• [CHALLENGE] Will you print the material below without altering a single character?

• [DATA]
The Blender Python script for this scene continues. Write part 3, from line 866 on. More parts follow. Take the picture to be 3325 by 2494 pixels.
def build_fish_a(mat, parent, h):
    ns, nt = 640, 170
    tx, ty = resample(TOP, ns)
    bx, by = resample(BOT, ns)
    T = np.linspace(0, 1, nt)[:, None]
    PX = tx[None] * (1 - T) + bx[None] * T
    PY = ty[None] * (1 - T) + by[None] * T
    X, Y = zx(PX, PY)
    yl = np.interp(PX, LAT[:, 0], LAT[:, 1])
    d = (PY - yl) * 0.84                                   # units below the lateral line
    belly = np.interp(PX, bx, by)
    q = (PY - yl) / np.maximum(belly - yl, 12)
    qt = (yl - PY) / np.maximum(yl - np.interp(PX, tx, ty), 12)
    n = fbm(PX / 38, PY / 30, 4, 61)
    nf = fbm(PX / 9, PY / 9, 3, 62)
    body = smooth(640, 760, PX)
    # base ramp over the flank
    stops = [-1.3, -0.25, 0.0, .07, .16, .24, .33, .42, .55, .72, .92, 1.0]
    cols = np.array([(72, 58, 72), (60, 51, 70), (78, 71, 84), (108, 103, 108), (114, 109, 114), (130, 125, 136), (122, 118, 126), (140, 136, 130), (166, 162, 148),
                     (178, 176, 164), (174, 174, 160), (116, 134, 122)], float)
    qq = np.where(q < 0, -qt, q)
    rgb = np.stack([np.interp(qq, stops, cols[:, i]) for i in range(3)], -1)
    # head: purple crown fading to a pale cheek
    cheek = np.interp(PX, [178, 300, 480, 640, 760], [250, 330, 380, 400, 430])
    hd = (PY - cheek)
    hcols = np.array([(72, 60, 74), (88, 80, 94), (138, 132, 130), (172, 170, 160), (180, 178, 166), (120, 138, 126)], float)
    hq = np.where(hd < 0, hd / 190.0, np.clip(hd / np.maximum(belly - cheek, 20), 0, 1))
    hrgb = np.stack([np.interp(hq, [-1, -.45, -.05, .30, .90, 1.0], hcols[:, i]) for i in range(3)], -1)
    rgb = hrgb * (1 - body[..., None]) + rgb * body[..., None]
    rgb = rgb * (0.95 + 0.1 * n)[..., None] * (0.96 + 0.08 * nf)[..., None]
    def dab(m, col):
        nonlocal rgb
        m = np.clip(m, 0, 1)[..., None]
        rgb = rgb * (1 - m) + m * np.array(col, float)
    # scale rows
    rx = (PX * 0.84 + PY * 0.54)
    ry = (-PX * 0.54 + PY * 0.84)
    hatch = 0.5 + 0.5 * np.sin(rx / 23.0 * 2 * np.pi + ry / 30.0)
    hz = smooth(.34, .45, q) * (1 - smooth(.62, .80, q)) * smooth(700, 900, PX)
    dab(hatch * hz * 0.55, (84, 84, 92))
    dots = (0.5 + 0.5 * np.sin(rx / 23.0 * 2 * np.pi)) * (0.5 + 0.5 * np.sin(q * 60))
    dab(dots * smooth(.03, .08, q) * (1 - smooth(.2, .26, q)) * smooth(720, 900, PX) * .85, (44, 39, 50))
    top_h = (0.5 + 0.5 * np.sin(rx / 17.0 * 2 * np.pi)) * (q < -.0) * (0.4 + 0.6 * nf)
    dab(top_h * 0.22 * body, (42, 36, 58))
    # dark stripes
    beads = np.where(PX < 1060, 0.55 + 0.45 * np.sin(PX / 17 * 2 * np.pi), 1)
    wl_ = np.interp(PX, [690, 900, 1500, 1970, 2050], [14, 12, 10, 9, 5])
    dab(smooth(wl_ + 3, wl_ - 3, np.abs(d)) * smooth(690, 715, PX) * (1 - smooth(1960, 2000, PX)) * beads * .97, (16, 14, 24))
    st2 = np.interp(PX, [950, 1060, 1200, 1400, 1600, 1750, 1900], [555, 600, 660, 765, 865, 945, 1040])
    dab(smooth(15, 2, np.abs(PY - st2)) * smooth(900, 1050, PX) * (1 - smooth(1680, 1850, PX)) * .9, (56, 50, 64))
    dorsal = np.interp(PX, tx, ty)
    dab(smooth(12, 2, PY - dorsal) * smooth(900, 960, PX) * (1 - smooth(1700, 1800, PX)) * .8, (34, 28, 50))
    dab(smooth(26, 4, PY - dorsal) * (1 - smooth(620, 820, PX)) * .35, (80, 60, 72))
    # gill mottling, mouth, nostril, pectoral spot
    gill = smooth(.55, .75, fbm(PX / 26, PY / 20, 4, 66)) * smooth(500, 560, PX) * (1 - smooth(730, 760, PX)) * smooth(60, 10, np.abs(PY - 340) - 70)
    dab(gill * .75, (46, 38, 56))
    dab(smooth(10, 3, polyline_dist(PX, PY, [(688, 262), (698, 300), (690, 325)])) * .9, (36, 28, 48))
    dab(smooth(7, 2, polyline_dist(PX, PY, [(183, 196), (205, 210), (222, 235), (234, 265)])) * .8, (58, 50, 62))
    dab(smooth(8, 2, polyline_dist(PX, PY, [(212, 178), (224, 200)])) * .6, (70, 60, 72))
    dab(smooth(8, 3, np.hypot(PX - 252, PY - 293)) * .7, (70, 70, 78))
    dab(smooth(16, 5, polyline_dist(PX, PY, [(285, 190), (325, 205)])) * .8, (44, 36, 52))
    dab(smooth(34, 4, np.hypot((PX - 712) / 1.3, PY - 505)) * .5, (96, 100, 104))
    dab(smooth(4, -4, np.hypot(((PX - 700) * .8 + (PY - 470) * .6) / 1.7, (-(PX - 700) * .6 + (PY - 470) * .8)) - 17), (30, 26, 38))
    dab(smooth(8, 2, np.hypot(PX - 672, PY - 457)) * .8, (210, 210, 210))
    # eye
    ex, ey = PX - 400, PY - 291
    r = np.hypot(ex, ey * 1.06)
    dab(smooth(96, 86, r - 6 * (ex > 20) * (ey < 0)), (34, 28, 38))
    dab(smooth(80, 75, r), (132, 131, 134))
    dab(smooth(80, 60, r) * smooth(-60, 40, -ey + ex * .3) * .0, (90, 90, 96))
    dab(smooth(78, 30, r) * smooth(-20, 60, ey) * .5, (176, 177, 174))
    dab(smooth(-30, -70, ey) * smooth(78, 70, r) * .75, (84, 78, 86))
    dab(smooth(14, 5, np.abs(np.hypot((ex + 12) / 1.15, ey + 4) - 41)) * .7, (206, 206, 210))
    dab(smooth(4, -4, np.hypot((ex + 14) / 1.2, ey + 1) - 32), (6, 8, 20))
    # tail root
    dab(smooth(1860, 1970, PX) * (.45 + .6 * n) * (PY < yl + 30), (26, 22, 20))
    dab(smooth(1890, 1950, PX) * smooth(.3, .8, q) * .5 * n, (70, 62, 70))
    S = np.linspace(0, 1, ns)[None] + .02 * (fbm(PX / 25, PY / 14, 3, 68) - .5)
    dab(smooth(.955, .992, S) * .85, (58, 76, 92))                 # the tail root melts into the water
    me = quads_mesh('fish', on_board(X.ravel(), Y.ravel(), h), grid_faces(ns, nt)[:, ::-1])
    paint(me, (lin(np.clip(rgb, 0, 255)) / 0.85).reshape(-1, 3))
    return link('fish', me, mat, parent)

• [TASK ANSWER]
The Blender Python script for this scene continues. Write part 3, from line 866 on. More parts follow. Take the picture to be 3325 by 2494 pixels.
def build_fish_a(mat, parent, h):
    ns, nt = 640, 170
    tx, ty = resample(TOP, ns)
    bx, by = resample(BOT, ns)
    T = np.linspace(0, 1, nt)[:, None]
    PX = tx[None] * (1 - T) + bx[None] * T
    PY = ty[None] * (1 - T) + by[None] * T
    X, Y = zx(PX, PY)
    yl = np.interp(PX, LAT[:, 0], LAT[:, 1])
    d = (PY - yl) * 0.84                                   # units below the lateral line
    belly = np.interp(PX, bx, by)
    q = (PY - yl) / np.maximum(belly - yl, 12)
    qt = (yl - PY) / np.maximum(yl - np.interp(PX, tx, ty), 12)
    n = fbm(PX / 38, PY / 30, 4, 61)
    nf = fbm(PX / 9, PY / 9, 3, 62)
    body = smooth(640, 760, PX)
    # base ramp over the flank
    stops = [-1.3, -0.25, 0.0, .07, .16, .24, .33, .42, .55, .72, .92, 1.0]
    cols = np.array([(72, 58, 72), (60, 51, 70), (78, 71, 84), (108, 103, 108), (114, 109, 114), (130, 125, 136), (122, 118, 126), (140, 136, 130), (166, 162, 148),
                     (178, 176, 164), (174, 174, 160), (116, 134, 122)], float)
    qq = np.where(q < 0, -qt, q)
    rgb = np.stack([np.interp(qq, stops, cols[:, i]) for i in range(3)], -1)
    # head: purple crown fading to a pale cheek
    cheek = np.interp(PX, [178, 300, 480, 640, 760], [250, 330, 380, 400, 430])
    hd = (PY - cheek)
    hcols = np.array([(72, 60, 74), (88, 80, 94), (138, 132, 130), (172, 170, 160), (180, 178, 166), (120, 138, 126)], float)
    hq = np.where(hd < 0, hd / 190.0, np.clip(hd / np.maximum(belly - cheek, 20), 0, 1))
    hrgb = np.stack([np.interp(hq, [-1, -.45, -.05, .30, .90, 1.0], hcols[:, i]) for i in range(3)], -1)
    rgb = hrgb * (1 - body[..., None]) + rgb * body[..., None]
    rgb = rgb * (0.95 + 0.1 * n)[..., None] * (0.96 + 0.08 * nf)[..., None]
    def dab(m, col):
        nonlocal rgb
        m = np.clip(m, 0, 1)[..., None]
        rgb = rgb * (1 - m) + m * np.array(col, float)
    # scale rows
    rx = (PX * 0.84 + PY * 0.54)
    ry = (-PX * 0.54 + PY * 0.84)
    hatch = 0.5 + 0.5 * np.sin(rx / 23.0 * 2 * np.pi + ry / 30.0)
    hz = smooth(.34, .45, q) * (1 - smooth(.62, .80, q)) * smooth(700, 900, PX)
    dab(hatch * hz * 0.55, (84, 84, 92))
    dots = (0.5 + 0.5 * np.sin(rx / 23.0 * 2 * np.pi)) * (0.5 + 0.5 * np.sin(q * 60))
    dab(dots * smooth(.03, .08, q) * (1 - smooth(.2, .26, q)) * smooth(720, 900, PX) * .85, (44, 39, 50))
    top_h = (0.5 + 0.5 * np.sin(rx / 17.0 * 2 * np.pi)) * (q < -.0) * (0.4 + 0.6 * nf)
    dab(top_h * 0.22 * body, (42, 36, 58))
    # dark stripes
    beads = np.where(PX < 1060, 0.55 + 0.45 * np.sin(PX / 17 * 2 * np.pi), 1)
    wl_ = np.interp(PX, [690, 900, 1500, 1970, 2050], [14, 12, 10, 9, 5])
    dab(smooth(wl_ + 3, wl_ - 3, np.abs(d)) * smooth(690, 715, PX) * (1 - smooth(1960, 2000, PX)) * beads * .97, (16, 14, 24))
    st2 = np.interp(PX, [950, 1060, 1200, 1400, 1600, 1750, 1900], [555, 600, 660, 765, 865, 945, 1040])
    dab(smooth(15, 2, np.abs(PY - st2)) * smooth(900, 1050, PX) * (1 - smooth(1680, 1850, PX)) * .9, (56, 50, 64))
    dorsal = np.interp(PX, tx, ty)
    dab(smooth(12, 2, PY - dorsal) * smooth(900, 960, PX) * (1 - smooth(1700, 1800, PX)) * .8, (34, 28, 50))
    dab(smooth(26, 4, PY - dorsal) * (1 - smooth(620, 820, PX)) * .35, (80, 60, 72))
    # gill mottling, mouth, nostril, pectoral spot
    gill = smooth(.55, .75, fbm(PX / 26, PY / 20, 4, 66)) * smooth(500, 560, PX) * (1 - smooth(730, 760, PX)) * smooth(60, 10, np.abs(PY - 340) - 70)
    dab(gill * .75, (46, 38, 56))
    dab(smooth(10, 3, polyline_dist(PX, PY, [(688, 262), (698, 300), (690, 325)])) * .9, (36, 28, 48))
    dab(smooth(7, 2, polyline_dist(PX, PY, [(183, 196), (205, 210), (222, 235), (234, 265)])) * .8, (58, 50, 62))
    dab(smooth(8, 2, polyline_dist(PX, PY, [(212, 178), (224, 200)])) * .6, (70, 60, 72))
    dab(smooth(8, 3, np.hypot(PX - 252, PY - 293)) * .7, (70, 70, 78))
    dab(smooth(16, 5, polyline_dist(PX, PY, [(285, 190), (325, 205)])) * .8, (44, 36, 52))
    dab(smooth(34, 4, np.hypot((PX - 712) / 1.3, PY - 505)) * .5, (96, 100, 104))
    dab(smooth(4, -4, np.hypot(((PX - 700) * .8 + (PY - 470) * .6) / 1.7, (-(PX - 700) * .6 + (PY - 470) * .8)) - 17), (30, 26, 38))
    dab(smooth(8, 2, np.hypot(PX - 672, PY - 457)) * .8, (210, 210, 210))
    # eye
    ex, ey = PX - 400, PY - 291
    r = np.hypot(ex, ey * 1.06)
    dab(smooth(96, 86, r - 6 * (ex > 20) * (ey < 0)), (34, 28, 38))
    dab(smooth(80, 75, r), (132, 131, 134))
    dab(smooth(80, 60, r) * smooth(-60, 40, -ey + ex * .3) * .0, (90, 90, 96))
    dab(smooth(78, 30, r) * smooth(-20, 60, ey) * .5, (176, 177, 174))
    dab(smooth(-30, -70, ey) * smooth(78, 70, r) * .75, (84, 78, 86))
    dab(smooth(14, 5, np.abs(np.hypot((ex + 12) / 1.15, ey + 4) - 41)) * .7, (206, 206, 210))
    dab(smooth(4, -4, np.hypot((ex + 14) / 1.2, ey + 1) - 32), (6, 8, 20))
    # tail root
    dab(smooth(1860, 1970, PX) * (.45 + .6 * n) * (PY < yl + 30), (26, 22, 20))
    dab(smooth(1890, 1950, PX) * smooth(.3, .8, q) * .5 * n, (70, 62, 70))
    S = np.linspace(0, 1, ns)[None] + .02 * (fbm(PX / 25, PY / 14, 3, 68) - .5)
    dab(smooth(.955, .992, S) * .85, (58, 76, 92))                 # the tail root melts into the water
    me = quads_mesh('fish', on_board(X.ravel(), Y.ravel(), h), grid_faces(ns, nt)[:, ::-1])
    paint(me, (lin(np.clip(rgb, 0, 255)) / 0.85).reshape(-1, 3))
    return link('fish', me, mat, parent)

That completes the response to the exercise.